Here is a good place for my second caveat. These rules from the copyright act about ILL, lending of originals and, in a moment, classroom showings, are default rules. They are in place unless they have been changed by an agreement between individual parties. Where there is such an agreement, it is the agreement that provides the rules and restrictions for those parties, while the default rules of the copyright law apply to everyone else and in regard to any other topic or material. So if the specific DVD was obtained under a license that prohibited lending or ruled out classroom showings, that license should be obeyed. Likewise if the film is part of a licensed database. But most individual DVDs do not come with their own license. Instead, they are purchased under the default rules for distribution, performance, and lending that I am describing here.

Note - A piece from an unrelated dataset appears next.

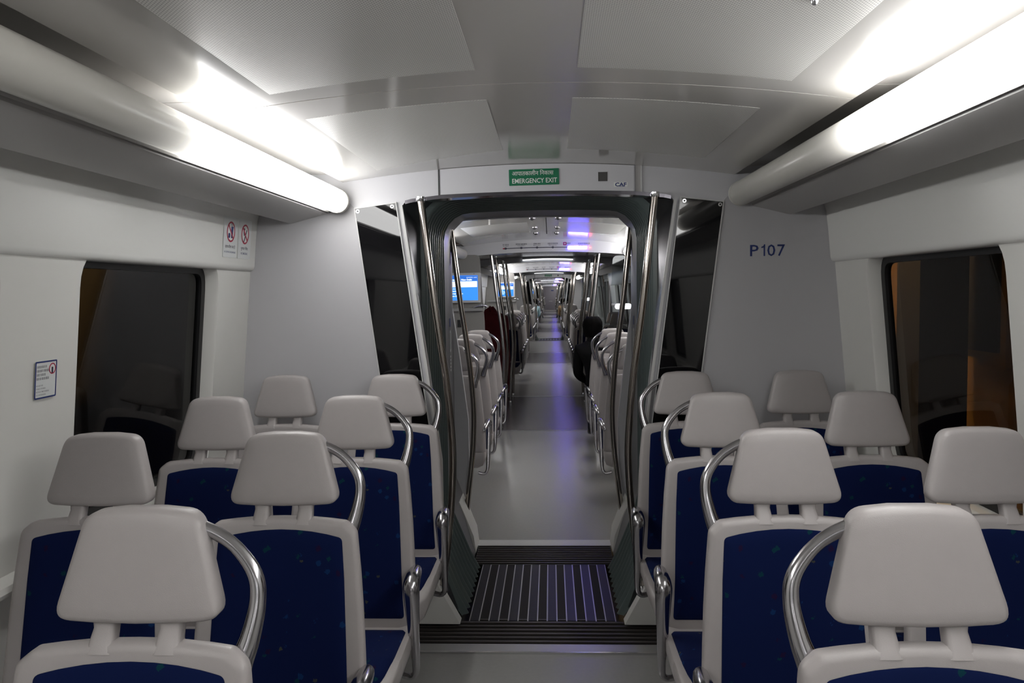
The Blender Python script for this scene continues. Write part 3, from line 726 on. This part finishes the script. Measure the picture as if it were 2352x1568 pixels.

Which brings me to the last potential misunderstanding, that a borrowed DVD cannot be used for a classroom showing. Classroom showing is allowed, as most academics know, as an exception to the exclusive right over public performance. Actually, the exception is somewhat broader than in-class performance; it allows a public performance or display of a copyrighted work in any “face-to-face teach activity” that takes place in “a classroom or similar place devoted to instruction.” So it is easy to imagine a film showing that would qualify, as part of an in-person teaching activity, even when not directly connected to a scheduled class or a regular course. More importantly, for our issue, the copy used for such a showing need only be “lawfully-made,” the same requirement as for the application of first sale, described above. There is nothing to prevent a classroom showing of a DVD that is borrowed from the library, from Redbox, from your neighbor, or through ILL.
This problem has given us a chance to examine three potential misunderstandings that can sometimes cause librarians to restrict their own activities unnecessarily, out of fear of copyright issues. It is easy to see how such misconceptions arise, since the law is complicated on these points. But, properly understood, the law often gives more leeway to libraries than we often realize. It is nice to have the chance to dispel these myths. Now if I could just get those bugs out of the house!
I was wondering if you would clarify this comment – “it allows a public performance or display of a copyrighted work in any “face-to-face teach activity” that takes place in “a classroom or similar place devoted to instruction.”
My understanding is if an event is open to the public that would trump the teaching element. In other words, if someone wants to show a film as part of a film festival on campus but it is open to the campus (& greater community), then they need the public performance rights. Even if there is a discussion afterwords that deals with topics in the film. Is that correct, or do you see that as too narrow a reading?